Des sanctions sévères ont été prises, notamment 80 jours de mise à pied, des préjudices financiers importants dus à la retenue sur salaire et, plus grave encore, une politique de harcèlement et de criminalisation. Les enseignant·e·s ont été soumis·es à une vindicte publique et à la diffamation. Il·elle·s ont souffert à la fois sur le plan professionnel et sur le plan personnel. Florencia Bentaberry, secrétaire générale de l’Association des enseignant·e·s de San José (APSJ), qui est au nombre des enseignant·e·s sanctionné·e·s, a révélé l’impact profond des sanctions. « Nous nous sentons persécutés, observés, surveillés. Nous nous autocensurons dans l’exercice de notre profession. » Elle a souligné que cette persécution constituait une « violation de nos droits humains fondamentaux, dont la liberté d’expression » et qu’elle était sans aucun doute motivée par des considérations politiques, concomitantes avec le début d’une « transformation de l’éducation » controversée.

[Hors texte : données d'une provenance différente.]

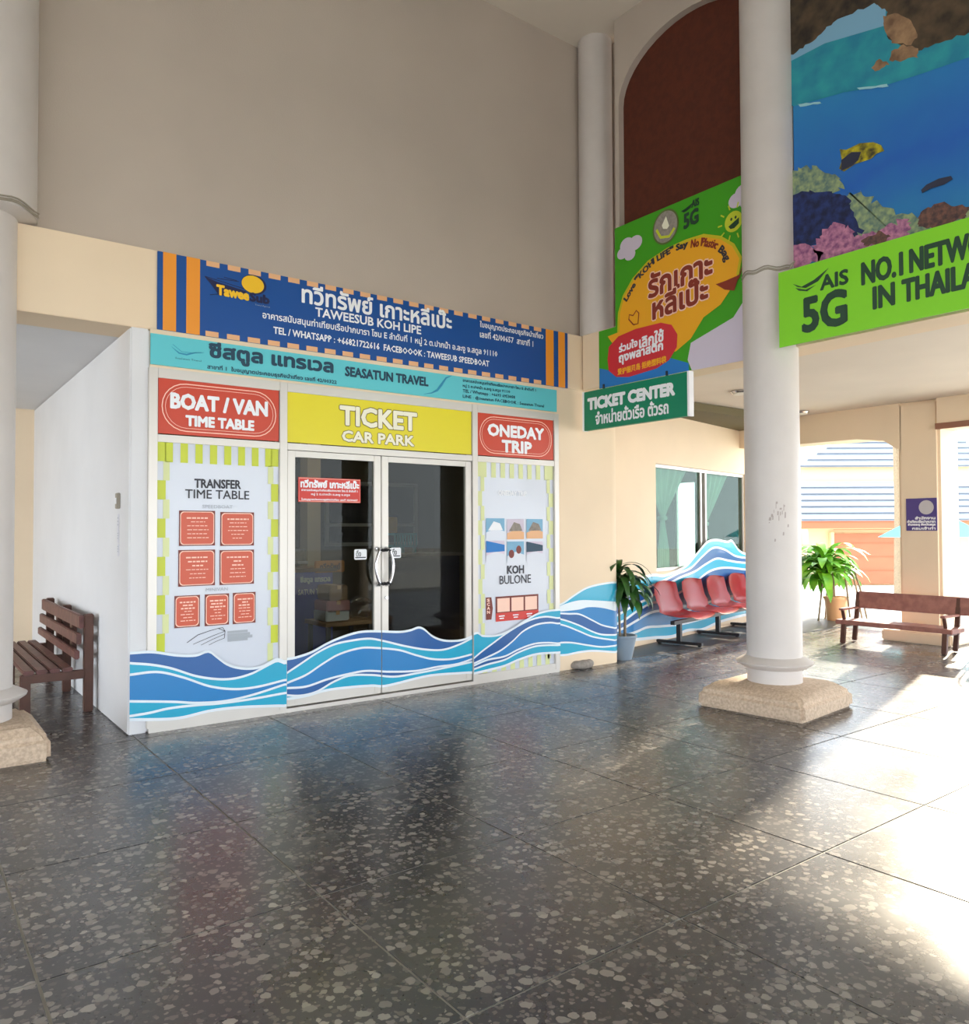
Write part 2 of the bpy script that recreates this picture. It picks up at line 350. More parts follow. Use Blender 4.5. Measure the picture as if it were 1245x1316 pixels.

La solidarité internationale pour les droits
La FENAPES et ses alliés ne sont pas restés les bras croisés. Le 1er mars 2021, une importante mobilisation a eu lieu à San José en réponse aux procédures sommaires arbitraires. Alors qu’une partie des enseignant·e·s ayant injustement fait l’objet d’une procédure sommaire (9 sur 15) n’ont finalement pas été sanctionné·e·s et ont même obtenu une compensation financière par le biais du système judiciaire, les six enseignant·e·s sanctionné·e·s, confronté·e·s à ce qu’il·elle·s percevaient comme une absence de garanties juridiques, ont introduit un recours à l’international.
Avec le soutien crucial du PIT-CNT (Assemblée intersyndicale des travailleur·euse·s – Convention nationale des travailleur·euse·s) et de l’Internationale de l’Éducation, la FENAPES a déposé une plainte auprès du Comité de la liberté syndicale (CLS) de l’Organisation internationale du travail à Genève. En juin 2023, le CLS a adressé une recommandation à l’État uruguayen, priant celui-ci de réexaminer la situation et de garantir un équilibre entre le droit humain à la liberté d’expression pour les membres des syndicats et la défense du principe de neutralité dans l’éducation.
Malgré l’obstruction initiale de la part de hauts fonctionnaires de l’éducation, les syndicats ont persisté. En avril 2024, la FENAPES a de nouveau soulevé la question auprès du ministère du Travail et de la Sécurité sociale, qui a entamé une procédure de révision administrative des sanctions.
La justice prévaut : un coup porté à la méthodologie de la peur
La révision a conclu ce que la FENAPES avait soutenu dès le départ : les principes juridiques de base ont été violés et les actes commis étaient non seulement illégaux, mais aussi contraires à des principes fondamentaux tels que le fait de ne pas juger une personne deux fois pour le même acte, étant donné que la situation avait été dénoncée à la fin de l’année 2019 et classée sans suite par l’administration précédente. Les sanctions ont donc été formellement révoquées, ce qui a permis de rétablir les droits de carrière des enseignant·e·s et de leur restituer les salaires injustement retenus.
Emiliano Mandacen, secrétaire général de la FENAPES, a qualifié ce résultat de « coup dur pour la transformation de l’éducation » et pour sa « méthodologie de la peur », qui avait constitué un élément fondamental de l’approche de l’administration précédente. Il a souligné que cette victoire réaffirmait des principes éducatifs essentiels tels que la liberté d’enseignement et la neutralité, qui, selon lui, avaient été bafoués sous le gouvernement antérieur.
Le pouvoir de la solidarité et la lutte à venir
Cette victoire est saluée comme une victoire collective, partagée par la FENAPES, l’ensemble du mouvement syndical, les parents, les élèves et une société qui a soutenu son personnel enseignant. Ana Battaglino, l’une des enseignantes sanctionnées, a exprimé ce sentiment avec émotion en déclarant : « Personne ne peut s’en sortir seul ». Son sentiment était partagé par Florencia Bentaberry.
La solidarité manifestée par les enseignant·e·s de tout l’Uruguay, les étudiant·e·s, les groupes communautaires locaux et le mouvement syndical international, y compris l’Internationale de l’Éducation, a été indispensable. José Olivera a salué le « degré de solidarité » et la « résistance à l’impunité des autorités qui ont organisé une véritable chasse aux sorcières ».
Malgré cette avancée significative, le combat est loin d’être gagné. Comme l’a déclaré Ana Battaglino, « la lutte ne s’arrête pas là ». Il reste encore au moins un collègue de sa branche qui continue d’être injustement sanctionné. La FENAPES s’engage à poursuivre son combat dans l’affaire « 6+1 » ainsi que pour le démantèlement complet de la « transformation de l’éducation » en cours, qu’elle considère comme un sérieux revers pour l’enseignement public.
« Cette victoire non seulement redresse une grave injustice, mais atteste également avec force de la résilience du personnel enseignant et du rôle indispensable de l’action collective et de la solidarité internationale dans la défense des droits humains et de l’intégrité de l’enseignement public », a déclaré David Edwards, secrétaire général de l’Internationale de l’Éducation.
Soutenue par l’Internationale de l’Éducation, la FENAPES reste forte et prête à poursuivre les luttes engagées pour un système éducatif plus démocratique et plus équitable pour toutes et tous.